Your instructions >>
Write out each line of the listing as it stands, without the images.
##############################
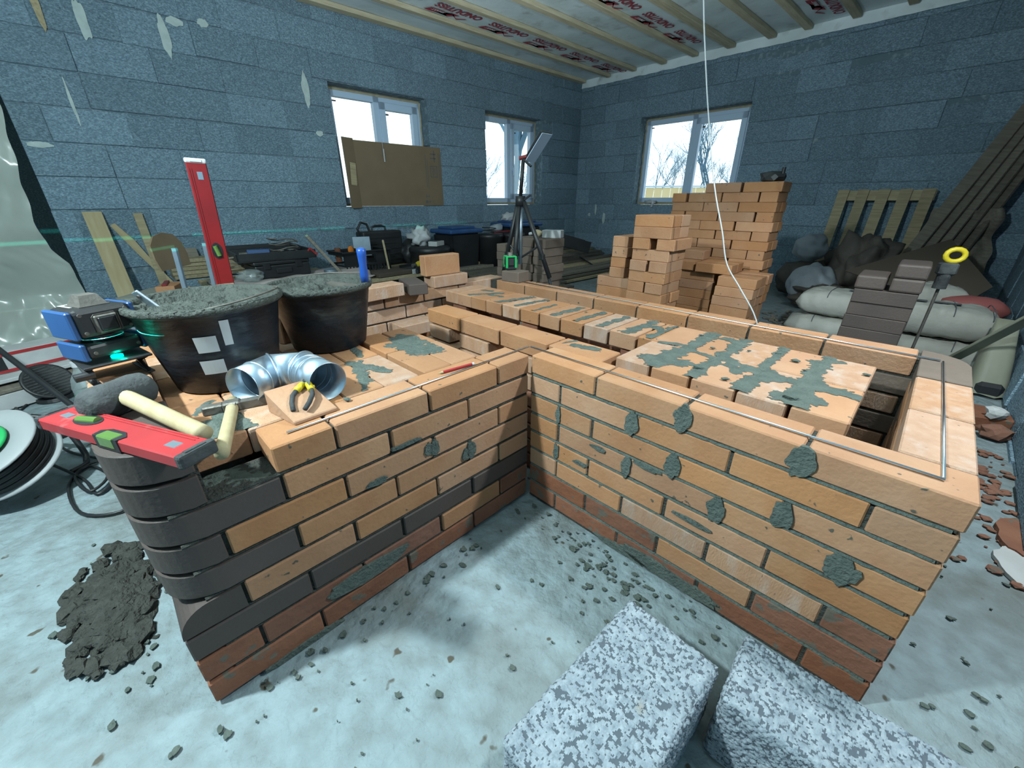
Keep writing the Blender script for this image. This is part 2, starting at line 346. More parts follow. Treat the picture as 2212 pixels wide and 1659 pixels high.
# windows
def window(name, L0, w, left, sash_right=True, handle=True):
    root = bpy.data.objects.new(name, None); COL.objects.link(root); tag(root, kind='structure')
    if left: root.location = RW(0, L0, 0); root.rotation_euler = (0, 0, RA+PI/2)
    else: root.location = RW(L0, 0, 0); root.rotation_euler = (0, 0, RA)
    z0, z1 = 1.05, 2.235; d0, d1 = .155, .225; x0, x1 = .02, w-.02; mx = w*.50
    f = B()
    f.box(x0, x1, d0, d1, z0, z0+.07, .004).box(x0, x1, d0, d1, z1-.07, z1, .004).box(x0, x0+.065, d0, d1, z0, z1, .004).box(x1-.065, x1, d0, d1, z0, z1, .004).box(mx-.04, mx+.04, d0, d1, z0, z1, .004)
    f.done('frame', PVC, root)
    a, c = mx+.032, x1-.05; s = B(); e0 = d0-.018
    for q in ((a, c, z0+.055, z0+.135), (a, c, z1-.135, z1-.055), (a, a+.075, z0+.055, z1-.055), (c-.075, c, z0+.055, z1-.055)): s.box(q[0], q[1], e0, d1-.02, q[2], q[3], .004)
    sa = s.done('sash', PVC, root)
    B().box(x0+.06, mx-.035, d0+.03, d0+.036, z0+.065, z1-.065).done('pane', GLASS, root)
    B().box(a+.07, c-.07, d0+.02, d0+.026, z0+.13, z1-.13).done('pane', GLASS, sa)
    B().box(x0+.075, x0+.12, d0+.024, d0+.028, z1-.115, z1-.10).done('sticker', KINK, root)
    B().box(a+.085, a+.13, d0+.014, d0+.018, z1-.185, z1-.165).done('sticker', KINK, sa)
    B().box(a+.022, a+.05, e0-.012, e0, 1.52, 1.60, .003).box(a+.027, a+.045, e0-.035, e0-.015, 1.45, 1.57, .004).box(a+.03, a+.042, e0-.03, e0-.005, 1.545, 1.565).done('handle', PVC, root)
    fo = B()
    def strip(p, q, n=26, r=.018):
        p, q = Vector(p), Vector(q); fo.tube([p.lerp(q, i/n)+Vector((.008*noise.noise(Vector((i*.9, p.x*3, p.z)))*2, .004*noise.noise(Vector((i*.8, 5, p.z))), .008*noise.noise(Vector((i, 9, p.x))))) for i in range(n+1)], r, 6)
    strip((w-.012, .165, z0-.01), (w-.012, .165, z1)); strip((.012, .165, z0-.01), (.012, .165, z1)); strip((.02, .165, z1+.005), (w-.02, .165, z1+.005)); strip((.02, .165, z0-.012), (w-.02, .165, z0-.012))
    fo.done('foam_strip', FOAM, root); return root
window('window_1', 4.44, 1.25, True); window('window_2', 2.21, 1.22, True); window('window_3', 1.21, 1.61, False)

# outside
gnd = B().box(-80, 60, -60, 90, -.5, -.35).done('ground_outside', LAWN); tag(gnd, kind='structure')
def tree(name, label, cat, loc, h, seed, spread=.5, depth=6, r=.09, lean=(0, 0), nb=3, group=None):
    rng = random.Random(seed); b = B()
    def grow(p, d, ln, rad, k):
        pts = [p]; dd = d.copy()
        for i in range(3):
            dd = (dd+Vector((rng.uniform(-.18, .18), rng.uniform(-.18, .18), rng.uniform(-.05, .1)))).normalized(); p = p+dd*ln/3; pts.append(p)
        b.tube(pts, rad, 5 if rad > .03 else 3, r_end=rad*.7)
        if k <= 0: return
        for j in range(nb if k > 1 else 2):
            t = dd+Vector((rng.uniform(-1, 1), rng.uniform(-1, 1), rng.uniform(-.15, .7)))*spread
            st = pts[-1] if j < 2 else pts[2]
            grow(st, t.normalized(), ln*rng.uniform(.62, .85), rad*.62, k-1)
    grow(Vector((0, 0, -.36)), Vector((lean[0], lean[1], 1)).normalized(), h*.30, r, depth)
    o = b.done(name, BARK, None, loc); return tag(o, label, cat, group)
tree('bare_tree', 'bare forked tree close outside the narrower window on the left wall', 'tree', (-10.2, 9.6, 0), 8.5, 11, .75, 6, .17, (.25, .1))
for i, (x, y, h) in enumerate([(-14.5, 15.5, 3.6), (-16, 14.2, 3.9), (-17.5, 13.0, 3.8), (-13.8, 16.8, 3.8)]):
    tree('bare_bush', 'bare bush of the thicket outside the narrower window on the left wall', 'bush', (x, y, 0), h, 30+i, .8, 6, .05, group='thicket outside the left wall')
for i, (x, y, h) in enumerate([(-14.6, 25.6, 4.6), (-13.2, 26.4, 4.9), (-12.6, 27.6, 4.7), (-15.8, 25.0, 3.6), (-11.4, 29.5, 4.6), (-9.4, 30.5, 4.6)]):
    tree('bare_bush', 'bare bushy tree in the row beyond the tan fence outside', 'tree', (x, y, 0), h, 50+i, .75, 6, .06, group='bushes beyond the fence')
tree('bare_tree', 'tallest slim bare tree beyond the tan fence, seen behind the hanging cable', 'tree', (-11.3, 29.8, 0), 7.2, 71, .55, 6, .12, nb=3)
tree('bare_tree', 'bare tree at right edge of the right window beyond the fence', 'tree', (-9.0, 31.0, 0), 5.6, 74, .6, 6, .09)
fe = thing('metal_fence', 'tan profiled metal fence across the yard outside the right window', 'fence')
p, q = Vector((-16.6, 17.5, 0)), Vector((-4.2, 27.6, 0)); nF = 36
ang = math.atan2(q.y-p.y, q.x-p.x)
for i in range(nF):
    c = p.lerp(q, (i+.5)/nF); piece('panel', (q-p).length/nF-.015, .03, 2.05, FENCE, fe, (c.x, c.y, .68), (0, 0, ang), .004)
c = (p+q)/2; B().box(-(q-p).length/2, (q-p).length/2, -.05, .05, 1.72, 1.80).done('cap_rail', PVC, fe, (c.x, c.y, 0), (0, 0, ang))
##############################
Result of the exercise >>
Keep writing the Blender script for this image. This is part 2, starting at line 346. More parts follow. Treat the picture as 2212 pixels wide and 1659 pixels high.
# windows
def window(name, L0, w, left, sash_right=True, handle=True):
    root = bpy.data.objects.new(name, None); COL.objects.link(root); tag(root, kind='structure')
    if left: root.location = RW(0, L0, 0); root.rotation_euler = (0, 0, RA+PI/2)
    else: root.location = RW(L0, 0, 0); root.rotation_euler = (0, 0, RA)
    z0, z1 = 1.05, 2.235; d0, d1 = .155, .225; x0, x1 = .02, w-.02; mx = w*.50
    f = B()
    f.box(x0, x1, d0, d1, z0, z0+.07, .004).box(x0, x1, d0, d1, z1-.07, z1, .004).box(x0, x0+.065, d0, d1, z0, z1, .004).box(x1-.065, x1, d0, d1, z0, z1, .004).box(mx-.04, mx+.04, d0, d1, z0, z1, .004)
    f.done('frame', PVC, root)
    a, c = mx+.032, x1-.05; s = B(); e0 = d0-.018
    for q in ((a, c, z0+.055, z0+.135), (a, c, z1-.135, z1-.055), (a, a+.075, z0+.055, z1-.055), (c-.075, c, z0+.055, z1-.055)): s.box(q[0], q[1], e0, d1-.02, q[2], q[3], .004)
    sa = s.done('sash', PVC, root)
    B().box(x0+.06, mx-.035, d0+.03, d0+.036, z0+.065, z1-.065).done('pane', GLASS, root)
    B().box(a+.07, c-.07, d0+.02, d0+.026, z0+.13, z1-.13).done('pane', GLASS, sa)
    B().box(x0+.075, x0+.12, d0+.024, d0+.028, z1-.115, z1-.10).done('sticker', KINK, root)
    B().box(a+.085, a+.13, d0+.014, d0+.018, z1-.185, z1-.165).done('sticker', KINK, sa)
    B().box(a+.022, a+.05, e0-.012, e0, 1.52, 1.60, .003).box(a+.027, a+.045, e0-.035, e0-.015, 1.45, 1.57, .004).box(a+.03, a+.042, e0-.03, e0-.005, 1.545, 1.565).done('handle', PVC, root)
    fo = B()
    def strip(p, q, n=26, r=.018):
        p, q = Vector(p), Vector(q); fo.tube([p.lerp(q, i/n)+Vector((.008*noise.noise(Vector((i*.9, p.x*3, p.z)))*2, .004*noise.noise(Vector((i*.8, 5, p.z))), .008*noise.noise(Vector((i, 9, p.x))))) for i in range(n+1)], r, 6)
    strip((w-.012, .165, z0-.01), (w-.012, .165, z1)); strip((.012, .165, z0-.01), (.012, .165, z1)); strip((.02, .165, z1+.005), (w-.02, .165, z1+.005)); strip((.02, .165, z0-.012), (w-.02, .165, z0-.012))
    fo.done('foam_strip', FOAM, root); return root
window('window_1', 4.44, 1.25, True); window('window_2', 2.21, 1.22, True); window('window_3', 1.21, 1.61, False)

# outside
gnd = B().box(-80, 60, -60, 90, -.5, -.35).done('ground_outside', LAWN); tag(gnd, kind='structure')
def tree(name, label, cat, loc, h, seed, spread=.5, depth=6, r=.09, lean=(0, 0), nb=3, group=None):
    rng = random.Random(seed); b = B()
    def grow(p, d, ln, rad, k):
        pts = [p]; dd = d.copy()
        for i in range(3):
            dd = (dd+Vector((rng.uniform(-.18, .18), rng.uniform(-.18, .18), rng.uniform(-.05, .1)))).normalized(); p = p+dd*ln/3; pts.append(p)
        b.tube(pts, rad, 5 if rad > .03 else 3, r_end=rad*.7)
        if k <= 0: return
        for j in range(nb if k > 1 else 2):
            t = dd+Vector((rng.uniform(-1, 1), rng.uniform(-1, 1), rng.uniform(-.15, .7)))*spread
            st = pts[-1] if j < 2 else pts[2]
            grow(st, t.normalized(), ln*rng.uniform(.62, .85), rad*.62, k-1)
    grow(Vector((0, 0, -.36)), Vector((lean[0], lean[1], 1)).normalized(), h*.30, r, depth)
    o = b.done(name, BARK, None, loc); return tag(o, label, cat, group)
tree('bare_tree', 'bare forked tree close outside the narrower window on the left wall', 'tree', (-10.2, 9.6, 0), 8.5, 11, .75, 6, .17, (.25, .1))
for i, (x, y, h) in enumerate([(-14.5, 15.5, 3.6), (-16, 14.2, 3.9), (-17.5, 13.0, 3.8), (-13.8, 16.8, 3.8)]):
    tree('bare_bush', 'bare bush of the thicket outside the narrower window on the left wall', 'bush', (x, y, 0), h, 30+i, .8, 6, .05, group='thicket outside the left wall')
for i, (x, y, h) in enumerate([(-14.6, 25.6, 4.6), (-13.2, 26.4, 4.9), (-12.6, 27.6, 4.7), (-15.8, 25.0, 3.6), (-11.4, 29.5, 4.6), (-9.4, 30.5, 4.6)]):
    tree('bare_bush', 'bare bushy tree in the row beyond the tan fence outside', 'tree', (x, y, 0), h, 50+i, .75, 6, .06, group='bushes beyond the fence')
tree('bare_tree', 'tallest slim bare tree beyond the tan fence, seen behind the hanging cable', 'tree', (-11.3, 29.8, 0), 7.2, 71, .55, 6, .12, nb=3)
tree('bare_tree', 'bare tree at right edge of the right window beyond the fence', 'tree', (-9.0, 31.0, 0), 5.6, 74, .6, 6, .09)
fe = thing('metal_fence', 'tan profiled metal fence across the yard outside the right window', 'fence')
p, q = Vector((-16.6, 17.5, 0)), Vector((-4.2, 27.6, 0)); nF = 36
ang = math.atan2(q.y-p.y, q.x-p.x)
for i in range(nF):
    c = p.lerp(q, (i+.5)/nF); piece('panel', (q-p).length/nF-.015, .03, 2.05, FENCE, fe, (c.x, c.y, .68), (0, 0, ang), .004)
c = (p+q)/2; B().box(-(q-p).length/2, (q-p).length/2, -.05, .05, 1.72, 1.80).done('cap_rail', PVC, fe, (c.x, c.y, 0), (0, 0, ang))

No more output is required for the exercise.